1943年群馬県生まれ。67年一橋大学法学部卒。71年弁護士登録。『石に泳ぐ魚』事件や『生活ほっとモーニング』事件などの名誉毀損裁判の原告側代理人を務める。04年より山梨学院大学法科大学院教授を兼務。日弁連「人権と報道調査研究特別部会」部会長、共同通信社「報道と読者委員会」委員、国分寺市人権擁護委員、ランビック(報道被害救済弁護士ネットワーク)会員。著書に『報道被害』、『在日外国人』など。

著書

概要

 「報道被害」という言葉が聞かれるようになって久しい。個別の事例としては、事実に反する情報が報道される事件は昔からあったが、近年の報道被害には、夥しい数のメディアによる集団暴力的な色彩が強い点が、明らかに過去の単なる誤報事件とは性格を異にしている。メディア側がなかなか間違いを認めようとしない点も、単純な誤報事件とは大きく異なる点の一つだ。
 一旦メディアスクラムの対象となれば、標的となった本人はもとより、その家族、親戚、隣人などを巻き込んだ大騒動となる。

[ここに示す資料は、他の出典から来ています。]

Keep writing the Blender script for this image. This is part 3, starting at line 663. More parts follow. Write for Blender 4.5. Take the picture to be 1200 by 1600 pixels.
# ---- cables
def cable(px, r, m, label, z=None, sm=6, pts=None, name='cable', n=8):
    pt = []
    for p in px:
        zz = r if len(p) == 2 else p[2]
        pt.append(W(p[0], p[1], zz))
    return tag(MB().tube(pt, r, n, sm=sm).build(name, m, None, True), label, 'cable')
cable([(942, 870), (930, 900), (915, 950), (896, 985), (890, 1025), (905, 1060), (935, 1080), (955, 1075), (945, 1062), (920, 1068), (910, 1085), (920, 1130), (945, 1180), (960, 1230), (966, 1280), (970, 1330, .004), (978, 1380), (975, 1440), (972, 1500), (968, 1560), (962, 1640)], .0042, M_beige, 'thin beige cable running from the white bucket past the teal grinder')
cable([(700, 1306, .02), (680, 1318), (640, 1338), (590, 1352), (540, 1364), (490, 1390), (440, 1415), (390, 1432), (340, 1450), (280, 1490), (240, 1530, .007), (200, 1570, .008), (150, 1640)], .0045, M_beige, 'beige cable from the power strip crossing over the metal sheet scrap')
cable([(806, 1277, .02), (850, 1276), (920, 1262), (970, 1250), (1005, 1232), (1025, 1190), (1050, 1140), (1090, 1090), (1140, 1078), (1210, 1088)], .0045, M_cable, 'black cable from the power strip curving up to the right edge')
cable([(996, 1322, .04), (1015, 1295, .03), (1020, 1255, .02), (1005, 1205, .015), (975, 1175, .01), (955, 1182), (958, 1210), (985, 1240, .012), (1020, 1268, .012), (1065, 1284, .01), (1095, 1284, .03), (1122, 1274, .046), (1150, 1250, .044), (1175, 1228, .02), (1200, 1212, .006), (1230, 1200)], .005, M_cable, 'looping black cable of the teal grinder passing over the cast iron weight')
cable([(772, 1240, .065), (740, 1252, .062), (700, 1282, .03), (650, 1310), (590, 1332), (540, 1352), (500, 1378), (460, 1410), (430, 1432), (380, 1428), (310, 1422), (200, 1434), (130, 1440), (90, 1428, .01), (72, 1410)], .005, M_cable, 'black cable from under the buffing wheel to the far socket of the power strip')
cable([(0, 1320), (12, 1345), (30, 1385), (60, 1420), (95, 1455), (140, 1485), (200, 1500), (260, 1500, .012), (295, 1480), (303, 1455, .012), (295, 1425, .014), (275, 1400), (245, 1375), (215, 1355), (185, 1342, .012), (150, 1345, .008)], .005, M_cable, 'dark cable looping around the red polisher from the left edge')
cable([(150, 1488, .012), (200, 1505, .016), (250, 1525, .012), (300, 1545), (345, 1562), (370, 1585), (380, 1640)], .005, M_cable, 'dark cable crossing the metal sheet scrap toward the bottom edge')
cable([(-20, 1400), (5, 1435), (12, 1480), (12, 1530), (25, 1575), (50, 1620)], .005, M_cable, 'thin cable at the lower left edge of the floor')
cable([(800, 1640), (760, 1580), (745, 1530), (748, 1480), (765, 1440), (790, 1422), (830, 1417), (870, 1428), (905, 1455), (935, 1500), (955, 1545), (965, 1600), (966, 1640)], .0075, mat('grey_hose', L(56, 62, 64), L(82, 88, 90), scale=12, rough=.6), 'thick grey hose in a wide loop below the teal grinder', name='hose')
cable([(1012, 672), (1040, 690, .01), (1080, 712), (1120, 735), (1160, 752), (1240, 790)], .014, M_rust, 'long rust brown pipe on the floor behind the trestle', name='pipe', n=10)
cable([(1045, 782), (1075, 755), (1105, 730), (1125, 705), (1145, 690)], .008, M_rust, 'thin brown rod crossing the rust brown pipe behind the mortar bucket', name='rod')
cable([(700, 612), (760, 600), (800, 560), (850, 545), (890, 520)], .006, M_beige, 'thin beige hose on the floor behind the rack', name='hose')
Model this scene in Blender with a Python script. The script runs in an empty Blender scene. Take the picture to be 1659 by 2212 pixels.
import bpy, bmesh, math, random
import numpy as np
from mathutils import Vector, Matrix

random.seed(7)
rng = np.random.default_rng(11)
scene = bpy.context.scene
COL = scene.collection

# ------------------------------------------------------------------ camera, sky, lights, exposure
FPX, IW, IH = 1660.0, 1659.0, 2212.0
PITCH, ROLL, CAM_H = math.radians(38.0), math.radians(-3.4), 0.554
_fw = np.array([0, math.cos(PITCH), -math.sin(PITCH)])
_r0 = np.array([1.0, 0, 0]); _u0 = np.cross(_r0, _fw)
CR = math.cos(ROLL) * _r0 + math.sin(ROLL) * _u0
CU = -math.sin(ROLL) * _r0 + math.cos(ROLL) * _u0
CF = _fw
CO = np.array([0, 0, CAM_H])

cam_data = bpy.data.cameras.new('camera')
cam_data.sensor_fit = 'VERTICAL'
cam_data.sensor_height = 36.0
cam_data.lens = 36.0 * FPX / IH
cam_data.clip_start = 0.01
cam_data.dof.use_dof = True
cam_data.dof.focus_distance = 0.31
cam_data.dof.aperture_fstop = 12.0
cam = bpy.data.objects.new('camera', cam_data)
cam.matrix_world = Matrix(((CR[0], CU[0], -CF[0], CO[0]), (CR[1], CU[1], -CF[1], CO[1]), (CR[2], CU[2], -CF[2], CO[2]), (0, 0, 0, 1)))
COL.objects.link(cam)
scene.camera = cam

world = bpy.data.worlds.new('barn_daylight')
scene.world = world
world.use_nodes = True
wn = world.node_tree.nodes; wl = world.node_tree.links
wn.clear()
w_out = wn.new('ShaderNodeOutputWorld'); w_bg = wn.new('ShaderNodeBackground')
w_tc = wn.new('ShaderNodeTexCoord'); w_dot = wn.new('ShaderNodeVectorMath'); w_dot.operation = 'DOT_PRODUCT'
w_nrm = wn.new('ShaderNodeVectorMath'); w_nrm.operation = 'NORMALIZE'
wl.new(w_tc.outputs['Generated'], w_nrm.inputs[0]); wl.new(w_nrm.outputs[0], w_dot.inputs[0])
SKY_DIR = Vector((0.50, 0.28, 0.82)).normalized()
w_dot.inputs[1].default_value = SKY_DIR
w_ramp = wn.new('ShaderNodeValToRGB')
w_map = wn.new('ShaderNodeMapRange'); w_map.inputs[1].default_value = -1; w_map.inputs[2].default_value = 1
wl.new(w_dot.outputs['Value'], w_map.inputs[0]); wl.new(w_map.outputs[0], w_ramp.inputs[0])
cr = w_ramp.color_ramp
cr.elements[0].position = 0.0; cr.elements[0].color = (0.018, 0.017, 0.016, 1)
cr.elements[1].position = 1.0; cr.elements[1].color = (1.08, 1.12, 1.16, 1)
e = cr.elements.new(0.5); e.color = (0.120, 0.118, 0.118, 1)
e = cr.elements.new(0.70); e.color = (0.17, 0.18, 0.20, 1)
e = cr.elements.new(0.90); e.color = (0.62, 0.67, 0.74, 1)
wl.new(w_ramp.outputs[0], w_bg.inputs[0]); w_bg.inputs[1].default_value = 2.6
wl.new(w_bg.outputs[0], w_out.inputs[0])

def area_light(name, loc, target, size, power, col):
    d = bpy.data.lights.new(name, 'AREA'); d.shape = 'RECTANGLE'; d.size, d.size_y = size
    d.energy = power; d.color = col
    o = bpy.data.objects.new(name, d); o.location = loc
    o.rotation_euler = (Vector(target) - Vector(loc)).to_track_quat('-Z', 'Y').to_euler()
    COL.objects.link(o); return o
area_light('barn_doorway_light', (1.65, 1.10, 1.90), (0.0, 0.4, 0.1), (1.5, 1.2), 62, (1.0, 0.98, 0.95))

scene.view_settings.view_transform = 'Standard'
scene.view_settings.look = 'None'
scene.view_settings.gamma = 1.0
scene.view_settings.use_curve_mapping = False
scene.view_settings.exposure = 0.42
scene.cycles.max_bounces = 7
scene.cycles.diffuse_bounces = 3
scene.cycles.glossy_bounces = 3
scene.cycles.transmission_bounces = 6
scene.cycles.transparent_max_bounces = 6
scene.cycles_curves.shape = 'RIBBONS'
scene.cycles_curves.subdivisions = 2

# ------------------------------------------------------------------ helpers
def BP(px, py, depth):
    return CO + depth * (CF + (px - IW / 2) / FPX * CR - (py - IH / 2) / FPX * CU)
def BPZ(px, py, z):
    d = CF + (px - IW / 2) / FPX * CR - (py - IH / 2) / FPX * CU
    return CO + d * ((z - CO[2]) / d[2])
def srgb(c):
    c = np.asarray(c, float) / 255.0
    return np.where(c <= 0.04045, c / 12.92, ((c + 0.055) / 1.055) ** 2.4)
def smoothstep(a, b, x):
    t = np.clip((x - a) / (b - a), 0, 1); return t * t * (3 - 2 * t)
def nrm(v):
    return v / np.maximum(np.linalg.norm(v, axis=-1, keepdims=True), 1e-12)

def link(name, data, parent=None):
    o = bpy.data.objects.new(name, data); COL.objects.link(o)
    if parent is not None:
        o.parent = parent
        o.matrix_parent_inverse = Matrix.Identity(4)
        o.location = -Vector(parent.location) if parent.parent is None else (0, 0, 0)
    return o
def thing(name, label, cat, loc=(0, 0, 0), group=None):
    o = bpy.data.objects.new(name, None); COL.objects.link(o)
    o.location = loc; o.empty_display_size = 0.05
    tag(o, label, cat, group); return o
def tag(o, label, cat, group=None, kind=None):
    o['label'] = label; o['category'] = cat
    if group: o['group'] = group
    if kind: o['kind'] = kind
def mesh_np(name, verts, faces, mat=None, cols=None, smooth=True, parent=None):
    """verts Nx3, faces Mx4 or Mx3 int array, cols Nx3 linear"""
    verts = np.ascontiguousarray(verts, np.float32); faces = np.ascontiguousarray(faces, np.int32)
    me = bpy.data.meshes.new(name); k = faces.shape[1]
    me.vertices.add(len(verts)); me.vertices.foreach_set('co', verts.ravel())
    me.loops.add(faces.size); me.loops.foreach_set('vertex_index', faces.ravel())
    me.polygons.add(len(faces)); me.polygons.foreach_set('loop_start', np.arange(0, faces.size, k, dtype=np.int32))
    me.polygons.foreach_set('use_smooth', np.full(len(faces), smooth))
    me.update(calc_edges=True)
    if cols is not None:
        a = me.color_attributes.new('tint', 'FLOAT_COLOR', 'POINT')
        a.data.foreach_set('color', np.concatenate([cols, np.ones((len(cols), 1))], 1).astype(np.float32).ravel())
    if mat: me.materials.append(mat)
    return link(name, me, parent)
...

本人の生活は根底から覆され、その社会的地位も人格も全てがボロ布のようにされてしまう。
また、このような著しい報道被害が相次いで発生しているにもかかわらず、加害者となっている報道機関が、自ら進んでその事実を報じないため、一般の市民にはその実態がほとんど知られていないのも、近年の報道被害の特徴と言っていいだろう。
 長年報道被害者の救済活動に取り組んできた弁護士の梓澤和幸氏は、誰もが知るような多くの事件や事故の背後では、人権を無視した報道被害が軒並み発生しているという。そして、中には被害者が自殺に追い込まれたり、精神障害を抱えるところまで追いつめられるケースもあるという。
 それにしても、なぜ報道被害は起きるのだろうか。
 報道被害の原因として梓澤氏は、「過当競争」、「警察との関係」、「情報公開の不徹底」、「メディアの責任意識の欠如」などをあげる。報道機関が裏付けの無いいい加減な情報を報じる際、各社が同じような情報を一斉に報じている限りは「赤信号、みんなで渡れば恐くない」的な心理が働く。仮に報道内容がまちがっていても、全社が一斉に間違えていれば、個々の報道機関や記者一人一人のリスクはほとんど皆無に近くなる。また、被害者側も、一つや二つのメディアならば抗議をしたり法的措置をとることも可能だが、それが10社、20社となると、対応のしようが無い。要は、取材対象をサンドバッグ状態にできれば、メディア側にとっては「やったもん勝ち」状態になるということだ。
 また、桶川ストーカー殺人事件や松本サリン事件に見られるように、報道被害の多くは、警察のリーク情報を報道機関がそのまま報じることで発生しているケースが多い。記者クラブという閉鎖的な取材環境の中で、メディアと警察がズブズブの癒着関係となり、事件報道は、どれだけ警察に食い込んで未発表の捜査情報を引き出せるかの競争となっている。そのため、警察がリークした情報は、裏が取れていなくてもそのまま報じられる場合がほとんどだ。ほぼ100%の有罪率を誇る日本の警察から出た情報なので、メディア側にとってのリスクもほとんど無い上、警察から「頂戴した」情報を報じなければ、警察との良好な関係すら危うくなる。
 一向に報道被害が無くならない状況に対し梓澤氏は、匿名報道の導入を呼びかける。スウェーデンのように、私人を対象とする事件や事故の報道の際は、警察は実名を公表すべきではないという立場だ。匿名にすることで警察のでっち上げや隠蔽のリスクが高まる可能性については、情報公開制度を整備し、弁護士などが求めれば実名の情報が入手できるようにすることで最小化できると梓澤氏は主張する。
 いずれにしても、何らかの対策が急務であることだけは確かだ。報道被害が続く間に、一般市民の間では、国による報道の規制はやむを得ないとの空気が強まっている。むしろそれを歓迎するところまで、メディアに対する世論の風当たりは強い。今後、有形無形の報道規制が導入されることが避けられない状況だ。統治権力にとっては不都合な「自由なメディア」に介入するチャンスを、政府が見逃すはずが無い。
 長年報道被害に取り組んできた梓澤氏とともに、報道被害の実態とその背景、そして考えられる処方箋を議論した。